Should We Care if a Warming Climate Changes the Taste of Wine?

nordic grapesBritt Karlsson in BK Wine Magazine asks “Should we lament that the taste of wines have changed?

That the wines we are accustomed to drinking will eventually change is probably inevitable in the wake of climate change. Some regions may need to change the grape variety, the heat may cause the acidity to drop, etc. This is especially a problem for the winegrowers who may be facing more unpredictable weather.

But for the wine consumers? Is it a problem for us that the taste of the wines we drink changes?

Her answer is no. I’m not so sure. Her argument is based on the fact that the taste of wine has always changed throughout history and we’ve come to accept that.

How did the wines taste before phylloxera hit during the second half of the 19th century? Nobody knows today. …

Those who started drinking wine in the 1970s and 1980s know that there has been a tremendous change in quality and variety since then. And thus, also of taste and character. We drink totally different wines today. Even the wines that come from the same regions that we drank at the time taste quite different today.

In fact, wine consumers easily accept new tastes. Remember when the New World wines emerged in the 1990s. People quickly became accustomed to (and liked) the more powerful and alcohol-richer warm-climate wines.

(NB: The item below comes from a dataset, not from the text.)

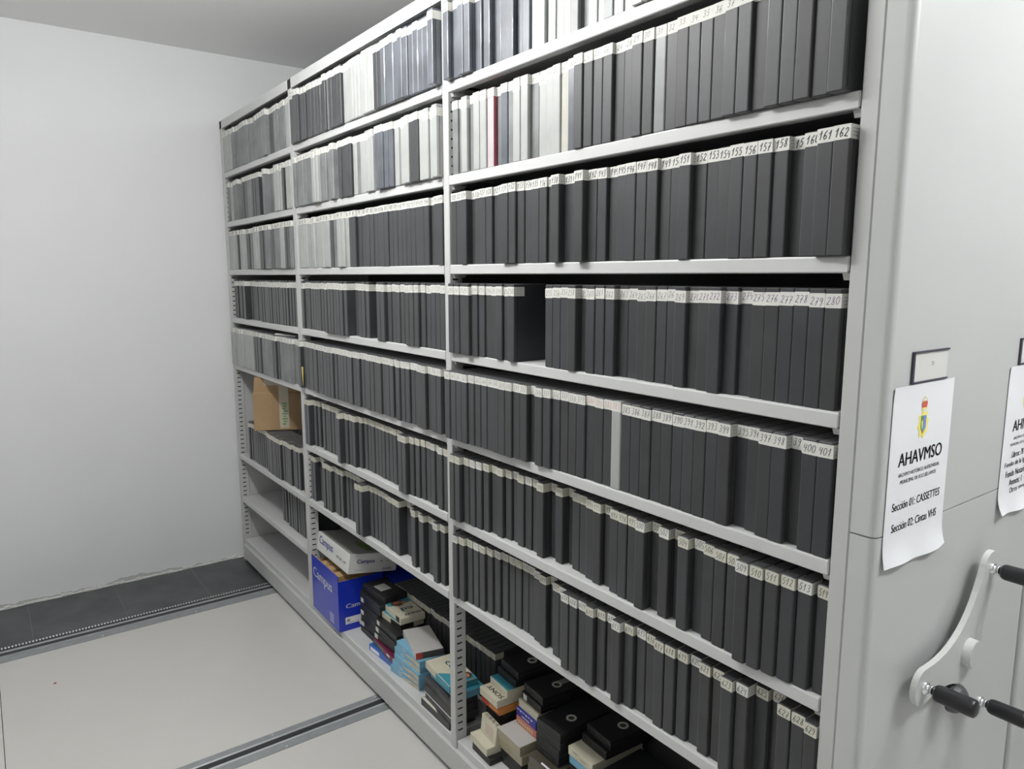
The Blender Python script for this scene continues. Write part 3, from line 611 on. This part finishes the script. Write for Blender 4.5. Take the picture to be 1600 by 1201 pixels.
# ---------------------------------------------------------------- paper cartons on the bottom shelf of the middle bay
BLUE = mat('blue_carton', (0.008, 0.03, 0.42), 0.3, coat=0.3); NAVY = mat('printed_navy', (0.02, 0.04, 0.30), .5); WCARD = mat('white_carton', (0.62, 0.62, 0.60), 0.4, coat=.1); KRAFT = mat('kraft_inside', (0.45, 0.30, 0.14), 0.8)
WPR = mat('white_print', (0.72, 0.72, 0.75), .5); LIDG = mat('lid_grey_print', (0.30, 0.30, 0.28), .4); LEAFG = mat('leaf_green_print', (0.13, 0.20, 0.05), .5)
ZB = ZS[9]
T = Matrix.Translation((-1.302, -.004, ZB)) @ Matrix.Rotation(math.radians(-1.5), 4, 'Z')
t = thing('paper_carton', 'open blue Campus paper carton on the bottom shelf beside the middle upright', 'carton', T=T)
W_, D_, H_ = .325, .215, .262; th = .003
b = MB()
b.box(0, W_, 0, th, 0, H_ - .002, 0); b.box(0, W_, D_ - th, D_, 0, H_ - .036, 0); b.box(0, th, th, D_ - th, 0, H_ - .030, 0); b.box(W_ - th, W_, th, D_ - th, 0, H_ - .028, 0); b.box(th, W_ - th, th, D_ - th, 0, th, 0)
part('carton_body', b, BLUE, t)
b = MB(); b.box(th, W_ - th, th, .0055, .01, H_ + .001, 0); b.box(th, W_ - th, D_ - .006, D_ - th, .01, H_ - .038); b.box(th, .006, th, D_ - th, .01, H_ - .030); b.box(W_ - .006, W_ - th, th, D_ - th, .01, H_ - .028); b.box(.006, W_ - .006, .0055, D_ - .006, .16, .163)
for x_ in (.05, .12, .21): b.box(x_, x_ + .055, .02, D_ - .03, .163, .236, 0, .004)
part('kraft_lining', b, KRAFT, t)
b = MB(); text(b, 'Campus', (.018, -.0006, .150), (1, 0, -.02), (0, 0, 1), .235, .062, 0, .0012)
for k in range(4): b.quad((.215, -.0005, .055 - .012 * k), (1, 0, 0), (0, 0, 1), .05, .004)
part('printed_name', b, WPR, t)
b = MB(); text(b, 'Campus', (W_ + .0006, .035, .098), (0, 1, 0), (0, 0, 1), .115, .026, 0, .0006); part('end_name', b, WPR, t)
b = MB(); b.box(W_ + .0002, W_ + .0008, .030, .115, .030, .062, 0); part('white_panel', b, WPR, t)
b = MB(); b.add([(W_ + .001, .036, .042), (W_ + .001, .050, .042), (W_ + .001, .052, .056), (W_ + .001, .047, .050), (W_ + .001, .040, .056)], [(0, 1, 2, 3, 4)]); b.quad((W_ + .001, .036, .035), (0, 1, 0), (0, 0, 1), .03, .002)
b.quad((W_ + .001, .062, .035), (0, 1, 0), (0, 0, 1), .036, .0015); part('symbol_panel', b, TXT2, t)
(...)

All of this is of course true up to a point. The vast majority of wine consumers probably won’t care if ripeness and alcohol levels increase because of climate change. They will be happy as long as the wine is drinkable. But connoisseurs and serious wine lovers who support the premium, fine wine market might care if ripeness levels wipe out the distinctive variations that classical wine regions produced. Sure we are happy to drink ripe Pinot Noir from the Santa Lucia Highlands and inky Shiraz from Barossa. But that’s only because we can always return to Burgundy or the Cote Rotie if we want a different expression. New World wines expanded the variations we can enjoy. Climate change threatens to reduce variation and that will be something to lament.

Of course it may be that as Burgundy gets too hot for quality Pinot Noir we might find satisfaction drinking Pinot from Scandinavia or Iceland. But there is no guarantee that emerging wine regions in the north are capable of producing wines of such transcendent quality as the best from Burgundy, Bordeaux, or Barolo. The fact is that even at the accelerated pace of the modern world it takes decades to develop a wine region. We won’t know for a very long time whether the classic wine regions are replaceable.

The issue is not whether the taste of wine will change. Of course it will. The question is whether the changes enhance or inhibit variations and overall quality. We simply don’t know the answer to that.

So we should probably not be too sanguine about the effects of climate change.